Our upcoming transit through the Corinth Canal may be the headline act this week, but before we got there we had to make a stop that has been on our “Greece” wish list for quite some time: the Archaeological Site of Delphi.
To that end we spent two nights docked in Itea, a laid-back seaside town on the Gulf of Corinth, best known today as the gateway to Delphi and the surrounding olive-covered valleys of central Greece. The first evening was spent provisioning KORA and enjoying a wonderful dinner of fresh sea bream and perhaps slightly more vino than strictly necessary. Joining us for dinner were several friendly locals. The first cat appeared beside our table shortly before the main course arrived. Then another. Then another. Before long we seemed to be hosting an unofficial feline convention. To their credit, none attempted theft. They simply sat nearby, gazing at us with expressions suggesting they hadn’t eaten in weeks and that we were personally responsible for correcting this terrible injustice.






The next morning we arose early to board a local bus and climb the hills toward Delphi before the heat of the day was upon us. The below photo was taken through the bus window on the trip there. What a setting! Nestled on the slopes of Mount Parnassus, surrounded by rugged peaks and overlooking a vast valley blanketed with olive groves, Delphi is definitely a spectacular location for this archaeological site. Before we’d even learned a single thing about its history, the scenery alone had already justified the trip.

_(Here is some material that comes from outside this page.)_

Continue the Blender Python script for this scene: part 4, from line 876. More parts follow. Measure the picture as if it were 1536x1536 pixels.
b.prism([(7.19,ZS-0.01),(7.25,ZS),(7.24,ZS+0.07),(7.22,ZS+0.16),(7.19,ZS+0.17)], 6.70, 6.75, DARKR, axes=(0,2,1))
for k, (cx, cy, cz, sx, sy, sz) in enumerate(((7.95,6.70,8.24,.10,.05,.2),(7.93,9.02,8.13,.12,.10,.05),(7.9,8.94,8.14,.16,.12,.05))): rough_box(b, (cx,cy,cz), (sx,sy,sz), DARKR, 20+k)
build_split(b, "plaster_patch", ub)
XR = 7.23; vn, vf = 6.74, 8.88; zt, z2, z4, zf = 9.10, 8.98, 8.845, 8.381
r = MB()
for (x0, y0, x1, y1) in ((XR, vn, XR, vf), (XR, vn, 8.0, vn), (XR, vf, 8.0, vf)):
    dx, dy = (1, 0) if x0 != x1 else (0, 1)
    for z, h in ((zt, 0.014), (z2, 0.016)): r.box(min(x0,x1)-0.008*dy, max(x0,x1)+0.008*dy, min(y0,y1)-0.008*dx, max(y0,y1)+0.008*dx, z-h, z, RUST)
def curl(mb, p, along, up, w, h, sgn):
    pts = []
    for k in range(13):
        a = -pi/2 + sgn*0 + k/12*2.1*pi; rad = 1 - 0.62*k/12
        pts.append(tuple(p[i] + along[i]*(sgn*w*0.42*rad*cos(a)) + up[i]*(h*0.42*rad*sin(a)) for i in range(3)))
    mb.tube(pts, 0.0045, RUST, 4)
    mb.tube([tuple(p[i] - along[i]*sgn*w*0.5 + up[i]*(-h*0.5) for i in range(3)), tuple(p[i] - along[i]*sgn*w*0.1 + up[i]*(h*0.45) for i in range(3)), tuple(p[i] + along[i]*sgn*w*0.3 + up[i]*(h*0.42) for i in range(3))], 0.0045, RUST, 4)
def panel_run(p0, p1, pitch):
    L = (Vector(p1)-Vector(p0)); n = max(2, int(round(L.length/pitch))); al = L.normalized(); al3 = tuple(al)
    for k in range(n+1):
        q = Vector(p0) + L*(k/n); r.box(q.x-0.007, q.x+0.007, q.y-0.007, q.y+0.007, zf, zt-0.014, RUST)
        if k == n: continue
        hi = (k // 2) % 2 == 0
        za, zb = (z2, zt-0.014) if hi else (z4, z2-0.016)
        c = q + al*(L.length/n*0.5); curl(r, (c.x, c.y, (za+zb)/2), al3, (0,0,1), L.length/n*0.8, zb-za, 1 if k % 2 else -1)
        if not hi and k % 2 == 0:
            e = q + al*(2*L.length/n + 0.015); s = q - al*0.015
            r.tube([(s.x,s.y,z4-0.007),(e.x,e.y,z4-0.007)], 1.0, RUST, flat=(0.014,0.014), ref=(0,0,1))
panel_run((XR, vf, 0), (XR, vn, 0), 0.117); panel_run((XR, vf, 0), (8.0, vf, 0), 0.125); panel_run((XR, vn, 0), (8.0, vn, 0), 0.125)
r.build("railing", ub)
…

Of course, Delphi is famous for much more than its views. Ancient Greeks believed this was the very centre of the world. According to mythology, Zeus released two eagles from opposite ends of the earth. They met at Delphi, marking the location of the omphalos – the “navel of the world” and the spiritual centre of ancient Greece.



For more than a thousand years, kings, generals, city-states, and ordinary citizens travelled here seeking guidance from the Oracle of Apollo. The priestess, known as the Pythia, would deliver cryptic prophecies said to come directly from the god himself. Entire wars, colonies, and political decisions were influenced by the answers given at Delphi. Throughout the sanctuary, stories of Apollo, Zeus, Heracles, heroes, monsters, and prophecies are woven into the ruins, making it feel as much a place of legend as one of history.
The ancient theatre sits high above the sanctuary, gazing across the valley below. It could be difficult to keep one’s focus on the performers with that backdrop! Higher up the hillside lies the ancient stadium, where athletic competitions associated with the Pythian Games, second only to the Olympic Games in importance, were once held.



One of the highlights of the visit was the archaeological museum, which houses many of the site’s most important artifacts and statues. We were particularly impressed by the incredible craftsmanship and detail in the pieces more than two thousand years old. Among the most striking was the magnificent Sphinx of Naxos, a mythical creature with the body of a lion, wings of an eagle, and the head of a woman, originally perched atop a towering column overlooking the sanctuary.


Tomorrow we continue east to the staging area for our transit of the Corinth Canal. If you’re not familiar with it, look it up! It’s going to be quite an experience!!!